In this Backyard Life video, join Outdoors with the Morgans YouTuber Mike Morgan for some trail-building tips on his Western Pennsylvania wooded property. Morgan offers tips and suggestions on how to build trails—as he’s hiking on his very own!
Morgan and his family live on a large property, approximately 100 acres, most of it wooded. Hence, he’s built a pretty elaborate three-and-half- to four-mile trail system throughout it. The family uses the trails for hiking, walking the dogs, riding side-by-sides, and gathering and collecting firewood and saw logs for their sawmill. While everyone’s property needs are different, Morgan needed wide, stable trails to access them with his tractors.
Here are Morgan’s trail building tips and suggestions.
Why build a trail system?
There are numerous benefits to having a nice trail system on your property. Here are a few:
- Trails provide access to portions of your property that may normally go untraveled. For example, a few years back, the Morgans bought some additional acreage that connected to their property. Although beautiful, they had to walk through overgrowth and invasive species, and traverse steep hills to access it. “It wasn’t very inviting to hike down there,” says Morgan. But with a defined trail system, they now enjoy accessing that part of their property.

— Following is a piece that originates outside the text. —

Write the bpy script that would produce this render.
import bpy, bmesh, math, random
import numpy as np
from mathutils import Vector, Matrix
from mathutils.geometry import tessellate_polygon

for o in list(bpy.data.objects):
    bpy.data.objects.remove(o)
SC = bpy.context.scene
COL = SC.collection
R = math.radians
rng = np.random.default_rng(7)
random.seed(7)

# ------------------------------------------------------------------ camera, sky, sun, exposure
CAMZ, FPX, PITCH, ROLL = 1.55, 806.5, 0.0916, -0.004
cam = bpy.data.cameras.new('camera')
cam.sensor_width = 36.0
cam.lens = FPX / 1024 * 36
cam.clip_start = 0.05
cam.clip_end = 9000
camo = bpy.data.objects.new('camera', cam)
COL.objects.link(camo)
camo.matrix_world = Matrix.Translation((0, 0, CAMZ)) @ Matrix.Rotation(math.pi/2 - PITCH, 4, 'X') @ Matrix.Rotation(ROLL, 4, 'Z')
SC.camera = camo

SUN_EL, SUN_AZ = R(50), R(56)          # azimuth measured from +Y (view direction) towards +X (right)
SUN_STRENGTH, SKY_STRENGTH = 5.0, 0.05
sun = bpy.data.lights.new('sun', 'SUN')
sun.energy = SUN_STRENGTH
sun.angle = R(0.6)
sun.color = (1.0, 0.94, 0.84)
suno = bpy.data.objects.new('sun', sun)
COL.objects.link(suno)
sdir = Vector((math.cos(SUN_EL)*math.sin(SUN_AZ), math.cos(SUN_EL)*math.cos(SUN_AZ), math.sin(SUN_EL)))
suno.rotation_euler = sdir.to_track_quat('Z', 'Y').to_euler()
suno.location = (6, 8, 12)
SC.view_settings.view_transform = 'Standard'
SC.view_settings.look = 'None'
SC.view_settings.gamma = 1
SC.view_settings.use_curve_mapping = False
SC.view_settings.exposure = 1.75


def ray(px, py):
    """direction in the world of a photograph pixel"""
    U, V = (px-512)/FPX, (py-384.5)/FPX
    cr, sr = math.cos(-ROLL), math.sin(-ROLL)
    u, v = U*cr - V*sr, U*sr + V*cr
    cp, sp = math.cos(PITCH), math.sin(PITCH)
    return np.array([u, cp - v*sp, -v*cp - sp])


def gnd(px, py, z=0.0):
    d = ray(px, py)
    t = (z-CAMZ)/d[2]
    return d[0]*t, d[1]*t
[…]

- Trail systems also enable property owners to take friends and guests out for hikes or ATV rides for hours on end.
Trail Building Considerations
If you’re considering building trails to access different parts of your property, Morgan emphasizes the importance of first determining your intended purpose is for creating them. If you plan to drive tractors on a trail, that requires a wider trail. “You have to consider how you’ll be using trails, both now and in the future?” he says.
Because Morgan likes to use his tractors on-trail to collect logs, he needs his trails to be wide, although not very steep. To make this happen, he sometimes had to make them longer, and wind them around certain areas of his property to avoid hills.

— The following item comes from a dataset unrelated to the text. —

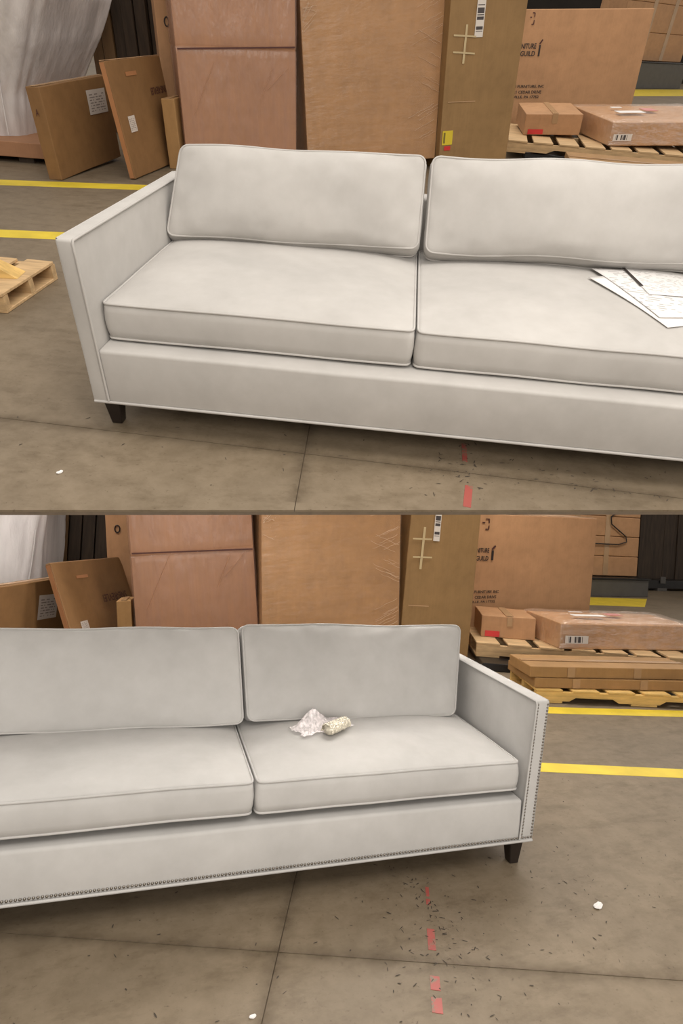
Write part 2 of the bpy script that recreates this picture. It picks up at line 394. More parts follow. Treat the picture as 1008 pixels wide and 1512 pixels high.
# ------------------------------------------------------------------ sofas
def arm_geo(xo, xi, D, zb, ha, splay, sgn):
    def X(x, z): return x + sgn * splay * (z - zb)
    x0, x1 = sorted((xo, xi))
    return [(X(x0, zb), 0, zb), (X(x1, zb), 0, zb), (X(x1, zb), D, zb), (X(x0, zb), D, zb),
            (X(x0, ha), 0, ha), (X(x1, ha), 0, ha), (X(x1, ha), D, ha), (X(x0, ha), D, ha)]
def soften(bm, amp, freq, seed):
    for v in bm.verts:
        v.co += noise.noise_vector(v.co * freq + Vector((seed, seed * .7, 0))) * amp
def dome(V, Fc, c, nv, r):
    nv = Vector(nv).normalized(); u = nv.orthogonal().normalized(); v = nv.cross(u); b0 = len(V); c = Vector(c)
    for rr, hh in ((1.0, 0.0), (0.72, 0.5)):
        for k in range(6):
            a_ = math.pi * k / 3; V.append(c + (u * math.cos(a_) + v * math.sin(a_)) * r * rr + nv * r * hh)
    V.append(c + nv * r * 0.72)
    for k in range(6):
        l = (k + 1) % 6; Fc.append((b0 + k, b0 + l, b0 + 6 + l, b0 + 6 + k)); Fc.append((b0 + 6 + k, b0 + 6 + l, b0 + 12))
def sofa(M, d, D, splay, label, nails, fab):
    ta, ha, zb, zr, wc = d; W = 2 * ta + 2 * wc
    s = thing('sofa', label, 'sofa', M, 'sofas')
    for side, (xo, xi, sg) in enumerate(((0, ta, -1), (W, W - ta, 1))):
        bm = bmesh.new(); hexa(bm, arm_geo(xo, xi, D, zb, ha, splay, sg), 0.009, 3)
        bmesh.ops.subdivide_edges(bm, edges=[e for e in bm.edges if e.calc_length() > 0.2], cuts=6, use_grid_fill=True)
        soften(bm, 0.0018, 5, side)
        arm = bm_obj('arm', bm, fab, s, smooth=True)
        def X(x, z): return x + sg * splay * (z - zb)
        e = 0.002
        V, Fc = tube(seg_path((X(xi, zb) - sg * .003, -e, zb + .01), (X(xi, ha) - sg * .003, -e, ha - .012), 12) + seg_path((X(xi, ha) - sg * .003, .004, ha - .002), (X(xi, ha) - sg * .003, D - .02, ha - .002), 14), 0.0042)
        mesh_obj('piping', V, Fc, fab, arm, smooth=True)
        V, Fc = tube(seg_path((X(xo, ha) + sg * -.006, .004, ha - .002), (X(xo, ha) + sg * -.006, D - .02, ha - .002), 14), 0.0035)
        mesh_obj('piping', V, Fc, fab, arm, smooth=True)
        if nails:
            V, Fc = [], []
            for xx in (xi - sg * .004 + sg * .008, xo - sg * .011):
                k = int((ha - zb - .03) / 0.0122)
                for i in range(k + 1):
                    z = zb + .018 + (ha - zb - .032) * i / k; dome(V, Fc, (X(xx, z), 0.0, z), (0, -1, 0), 0.0052)
            mesh_obj('nailhead_trim', V, Fc, 'nail_steel', arm, smooth=True, kind='stuff', label='double row of silver nailheads down the arm front')
    # front rail + seat deck
    bm = bmesh.new(); hexa(bm, box8(ta - .002, W - ta + .002, 0.002, 0.12, zb, zr), 0.012, 3)
    bmesh.ops.subdivide_edges(bm, edges=[e for e in bm.edges if e.calc_length() > 0.5], cuts=14, use_grid_fill=True)
    soften(bm, 0.002, 4, 5); rail = bm_obj('front_rail', bm, fab, s, smooth=True)
    V, Fc = tube(seg_path((0.004, 0.0, zb + .003), (W - .004, 0.0, zb + .003), 30), 0.0055)
    mesh_obj('piping', V, Fc, fab, rail, smooth=True)
    if nails:
        V, Fc = [], []; k = int((W - .02) / 0.0122)
        for i in range(k + 1): dome(V, Fc, (.01 + (W - .02) * i / k, 0.0, zb + .016), (0, -1, 0), 0.0052)
        mesh_obj('nailhead_trim', V, Fc, 'nail_steel', rail, smooth=True, kind='stuff', label='row of silver nailheads along the bottom of the rail')
    box_obj('seat_deck', (ta, W - ta, .11, D - .09, zb + .02, zr), fab, s, bev=.01)
    bm = bmesh.new(); hexa(bm, box8(ta - .002, W - ta + .002, D - .1, D, zb, ha - .01), 0.012, 3); soften(bm, .002, 4, 8)
    bm_obj('back_panel', bm, fab, s, smooth=True)
    for lx in (0.045, W - .045):
        for ly in (.065, D - .06):
            t_, b2 = .032, .019; z1 = zb + .004
            bm = bmesh.new(); hexa(bm, [(lx - b2, ly - b2, 0), (lx + b2, ly - b2, 0), (lx + b2, ly + b2, 0), (lx - b2, ly + b2, 0), (lx - t_, ly - t_, z1), (lx + t_, ly - t_, z1), (lx + t_, ly + t_, z1), (lx - t_, ly + t_, z1)], .003, 1)
            bm_obj('leg', bm, 'leg_wood', s)
    return s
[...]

What type of equipment do you need?
Over the years, Morgan has used all types of trail-building equipment. He’s used a mini excavator, skid loader outfitted with a forestry cutter, tractors and brush hogs, grapples, and a track skid loader.
Trail-building techniques.
When building your trails, Morgan recommends keeping them relatively level, although not perfectly flat. Doing so will allow them to lean slightly to the low side to keep water from laying on the trail and, in turn, your trails from turning to mud.

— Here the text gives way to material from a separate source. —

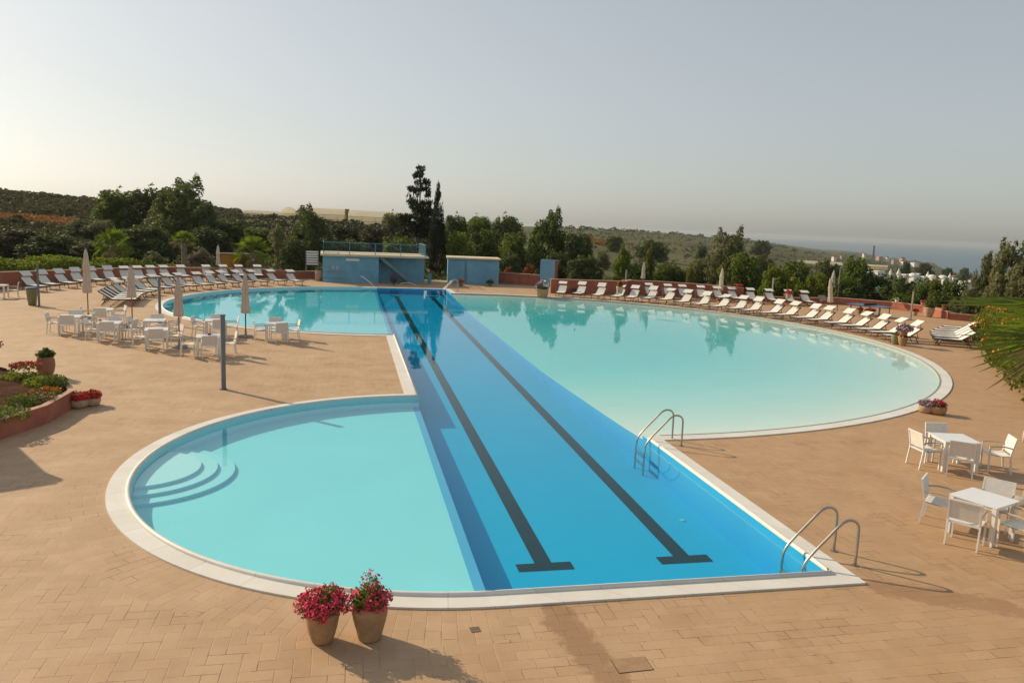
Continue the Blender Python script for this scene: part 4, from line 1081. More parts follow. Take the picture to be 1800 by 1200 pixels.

Morgan’s trails are about 10-feet wide. However, he maintains about a 12-foot-wide total clearance so he can carry 10-foot logs out with his tractor’s grapple. This is likely wider than what most people need, he says, but it works for his purposes.
While some folks apply aggregate like rock, mulch, or wood chips to their trails, Morgan opts not to. Wood chips work for hiking trails, but tend to retain moisture and break down. Overtime, this will turn to mud, especially if you’re driving a tractor over them. Morgan has found that the more he uses his trails, the more compacted they get. And, if a new part of trail does get really moist, however, he’ll then use rock to help tighten it up.
The places trails go.
One of Morgan’s trails leads to his hunting blind, which was a lifesaver when building it. “If I had to carry all of my materials back there, it would’ve taken a long time,” he says. For the most part, Morgan simply works on his trails in his spare time. But, he says to make the job easier—and worth considering if you have a lot of trees or invasive species— is to find a track skid loader outfitted with a forestry cutter. Morgan used one—a diamond disc mulcher—and was able to clear a mile or so of trail in a weekend. “If you’re doing that by hand, that would take two summers,” he says. This may cost a bit of money, but he says it’s definitely worth the investment.
Now, where your trails go is up to you. Sometimes it’s nice to have a trail that runs the rim of the property. But, it really depends on where you want to get to on your property, says Morgan. No matter where your trails go, Morgan suggests using ribbon to make building it a bit easier. Just hang it from tree branches every 75 or 100 feet, he says, to know the general direction you’re heading.